Posted by: Steve on January 9, 2003 08:04 PM

Let me get this straight: I'll be sitting in hades, in a river of fire, with the Prince of Darkness himself ripping my flesh and torturing my soul, and I'm supposed to worry about a SHIV?

Bring it on, baby.

I did some reading on Robert Johnson a few months ago. Strange life, strange man. Haunting music. If he didn't sell his soul down at the crossroads, he sure as hell rented it out.

Posted by: Dan on January 9, 2003 08:34 PM

"So what is going to stop Canadians living on the border with the U.S. from coming over here on the weekends and stocking up on good, tariff-free recordable media and then coming back home to sell it off to people?"

Probably the 60 cent dollar.

Posted by: Sean Kirby on January 10, 2003 10:44 PM

It's still smuggling. Canadians are only allowed a certain small personal exemption each year. Everything over that must be declared and taxed.
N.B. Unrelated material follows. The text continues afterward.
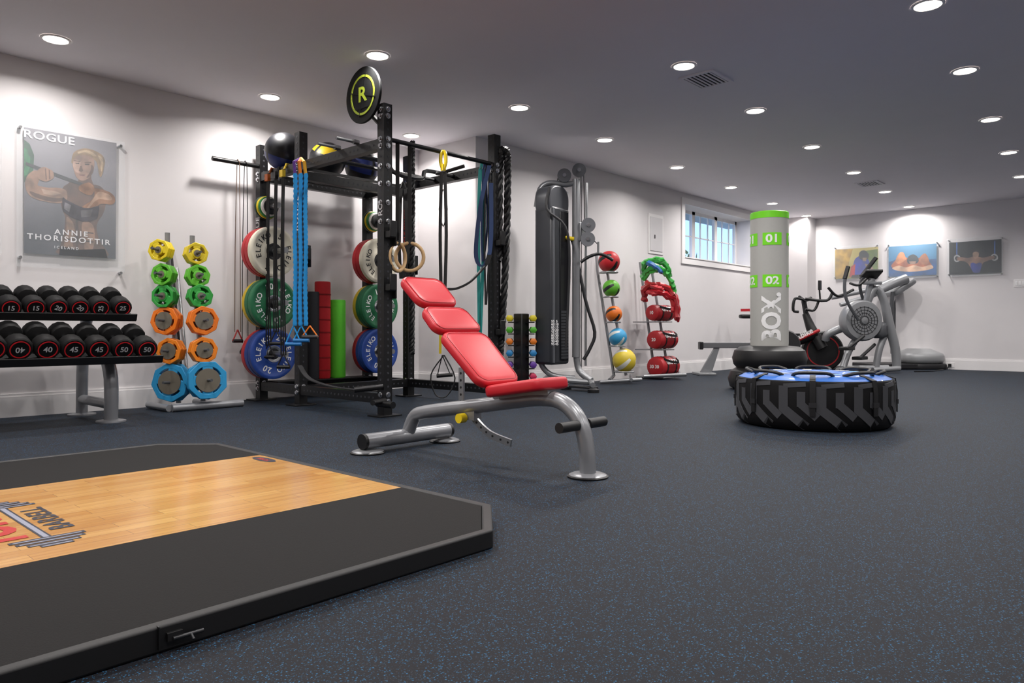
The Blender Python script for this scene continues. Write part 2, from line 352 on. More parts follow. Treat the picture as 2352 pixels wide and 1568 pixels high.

Posted by: Dan on January 11, 2003 12:57 AM

Yeah, here's a tip, how Americans handle their government's excessive taxes:

We lie. :)

Posted by: Aaron Watson on January 12, 2003 03:24 AM

Yeah, so I'll just go down to the local Future Shop here in Red Deer, Alberta and lie about my nationality, maybe? I'll tell them I'm American, and therefore exempt from the tarrifs. Also, I'll tell them I am a musician (not a lie), who needs to purchase thousands of CDR's to do my recording of my own material, and so any taxes they have collected are actually due to me. Yeah, that'll work. Sure. And since lying about taxes has always been a successful strategy for Americans, it's a wonder no one suggested this one sooner. Of all the crimes Al Capone committed, the one they got him on was tax evasion. So, the message seems to be, you can murder, pimp, run drugs, guns, and alcohol, smuggle, run illegal gambling operations, bribe high officials, etc, just so long as you declare it all when you file your taxes. In Canada, our personal Income tax laws have proven to be in conflict with the original act and its intents, but that has never stopped the government from insuring it corn-holes us on regular basis. Go figure.